Tuesday 29 July 2008

The Millionairess

Shaw’s Corner
25 July 2008

It’s a Shaw thing!

We did it last year week before our wedding and we’ve just done it again to start off our anniversary weekend and I honestly don’t think that there’s a more perfect way to spend a summer’s evening. Watching a George Bernard Shaw play at Shaw’s Corner!

I love open air theatre and to see a play performed in the grounds of the house where the playwright lived and most probably wrote that same play is very special indeed.

Shaw’s Corner is the epitomy of this experience. Plays are only put on there a couple of weekends in a year and the late July showing always celebrates the anniversary of GBS’s birth – this year being the 152nd. This July’s offering was The Millionairess, one of Shaw's final plays, written in 1935 when he was 79, and turned into a film in 1962 with Peter Sellars and Sophia Loren, although it was drastically altered for the big screen. A good thing I think, as my husband said it was the worst Peter Sellars film ever!


In true Shaw style, the comedy is spekling, but the capitalist character in the story is portrayed as a monster. In this case it’s the flouncing Epifania Ognisanti di Parerga Fitzfassenden (Amanda Sterkenberg), who, when challenged by an Indian doctor to work and pay her way rather than live off her inheritance, gets her hands dirty for about a minute, before discovering a vocation for management rather than ordinary drudgery! Fair play to her I say!

Most of the heroine's problems are caused by her father fixation but the issue is hardly helped by a rather dim husband (Jonas Cemm) and opinionated would-be lover (Martin Durrant). But with both, she makes it clear to them who is boss, almost killing the non-lover with her martial arts skills. It is only when the penniless doctor (Stephen Chance) comes on the scene that she almost meets her match, but in the end, doesn’t quite lose. Is Shaw saying that ultimately the poor are onto a loser when faced with the rich bosses? Probably, and much as I love the work of Shaw, I also think it’s a bit rich that he bangs on about Socialism when he lived in such a nice big house. It’s easy to be a Socialist in those circumstances isn’t it - Tony Blair?!

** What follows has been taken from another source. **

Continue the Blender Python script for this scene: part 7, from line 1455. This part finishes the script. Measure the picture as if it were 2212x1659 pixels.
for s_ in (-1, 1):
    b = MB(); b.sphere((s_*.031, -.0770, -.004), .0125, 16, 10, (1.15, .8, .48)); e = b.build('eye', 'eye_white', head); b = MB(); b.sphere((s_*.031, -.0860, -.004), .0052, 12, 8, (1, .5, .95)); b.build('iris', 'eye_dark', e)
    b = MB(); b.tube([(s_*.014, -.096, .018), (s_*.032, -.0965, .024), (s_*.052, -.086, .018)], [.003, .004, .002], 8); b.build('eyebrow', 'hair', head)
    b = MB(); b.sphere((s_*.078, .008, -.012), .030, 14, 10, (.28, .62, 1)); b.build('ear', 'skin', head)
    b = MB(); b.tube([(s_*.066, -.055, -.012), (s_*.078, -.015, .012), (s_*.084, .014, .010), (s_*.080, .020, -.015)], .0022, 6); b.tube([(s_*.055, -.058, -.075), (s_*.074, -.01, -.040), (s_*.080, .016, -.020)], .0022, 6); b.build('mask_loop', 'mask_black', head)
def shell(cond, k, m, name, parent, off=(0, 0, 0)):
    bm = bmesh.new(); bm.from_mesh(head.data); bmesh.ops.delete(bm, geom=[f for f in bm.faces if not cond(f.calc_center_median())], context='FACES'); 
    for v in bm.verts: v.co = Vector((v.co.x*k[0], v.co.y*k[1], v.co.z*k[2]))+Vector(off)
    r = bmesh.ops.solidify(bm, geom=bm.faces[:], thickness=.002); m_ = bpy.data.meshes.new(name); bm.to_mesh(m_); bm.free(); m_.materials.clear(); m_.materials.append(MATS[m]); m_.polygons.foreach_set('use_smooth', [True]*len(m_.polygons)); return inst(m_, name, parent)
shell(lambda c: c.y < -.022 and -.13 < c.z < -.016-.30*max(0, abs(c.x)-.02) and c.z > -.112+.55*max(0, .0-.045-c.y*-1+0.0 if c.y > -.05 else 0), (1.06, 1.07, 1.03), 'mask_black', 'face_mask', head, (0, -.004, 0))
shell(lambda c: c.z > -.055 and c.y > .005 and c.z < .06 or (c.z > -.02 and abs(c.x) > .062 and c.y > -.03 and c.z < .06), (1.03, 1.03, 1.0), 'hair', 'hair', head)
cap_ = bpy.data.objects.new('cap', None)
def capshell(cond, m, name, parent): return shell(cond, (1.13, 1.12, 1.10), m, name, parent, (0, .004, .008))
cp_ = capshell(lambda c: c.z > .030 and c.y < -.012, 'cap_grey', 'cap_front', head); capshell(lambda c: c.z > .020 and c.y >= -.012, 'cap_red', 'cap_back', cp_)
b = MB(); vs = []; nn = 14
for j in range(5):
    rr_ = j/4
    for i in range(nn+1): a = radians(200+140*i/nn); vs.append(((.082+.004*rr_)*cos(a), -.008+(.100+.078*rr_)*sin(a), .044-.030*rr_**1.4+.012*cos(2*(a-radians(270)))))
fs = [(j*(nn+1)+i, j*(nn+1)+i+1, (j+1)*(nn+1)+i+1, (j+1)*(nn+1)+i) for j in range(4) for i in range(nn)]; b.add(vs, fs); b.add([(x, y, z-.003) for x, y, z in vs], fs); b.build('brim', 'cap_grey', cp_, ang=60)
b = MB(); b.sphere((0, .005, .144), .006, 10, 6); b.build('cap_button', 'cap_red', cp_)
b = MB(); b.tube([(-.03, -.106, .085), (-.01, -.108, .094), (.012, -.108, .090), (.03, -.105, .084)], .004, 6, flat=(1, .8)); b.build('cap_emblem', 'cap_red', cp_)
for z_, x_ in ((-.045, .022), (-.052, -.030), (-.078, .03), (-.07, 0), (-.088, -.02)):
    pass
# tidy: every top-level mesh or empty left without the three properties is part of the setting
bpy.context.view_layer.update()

In this setting you don’t really worry too much about the staging which is why this review is more about the event and the setting than the play. The actors perform on the long fairly narrow patio at the back of the house so there’s only room for a few chairs and a table and basic props and there are only a couple of doors that can be used as exits and entrances as the actors appear from the house itself. But it doesn’t matter, you just sit back, eat your picnic, enjoy your surroundings and listen to the words, which are of course, the all important thing.

I love the clientele there too. It’s quite funny watching people, I’d hazard a guess that many of the audience all read the Daily Mail and listen to Radio 2 and furthermore, many of these go to an event like this in the same way as they’d go to the village fete or the local pony club horse show. It’s an event that they do as part of their year, rather than because they have a great interest in theatre. Consequently, for some (and I stress for some) the picnic is the most important thing and much thought is put into the most trendy sandwich fillings, “posh” nibbles and the supermarket that does the best wine deals.

Meanwhile, those who are listening to the show demand absolute silence. The mere hint of a rustle of Rock Salt and Balsamic Vinegar oven baked hand-cooked crisps has heads spinning round like The Exorcist to see the offenders. And woe betide anyone who dares not to turn their phone off! And fair dos on that point by the way. At this particular performance, one woman spent a good deal of the second half popping Pringles tubes and fishing huge party sized packs of crisps from her ruck sack. I thought the woman in front of me was going to implode and I’m sure she’s suffering this week from the crick in her ever-spinning neck. Then, horror of horrors, crisp woman’s mobile rang. Now, if that was me I would be mortified and immediately fall on it and switch it right off. Unfortunately, the saturated fat queen’s fingers were a little clumsy (i.e. chubby) and it took an age. Then, she didn’t actually turn it off or put it on silent and of course, the person calling left a voice message. Durrrr!

But apart from this racket which, to be fair, didn’t last the entire evening, the only other thing to break the silence of a perfect summer’s evening was the words in the play. And when they have been penned by GBS, there’s absolutely nothing to complain about!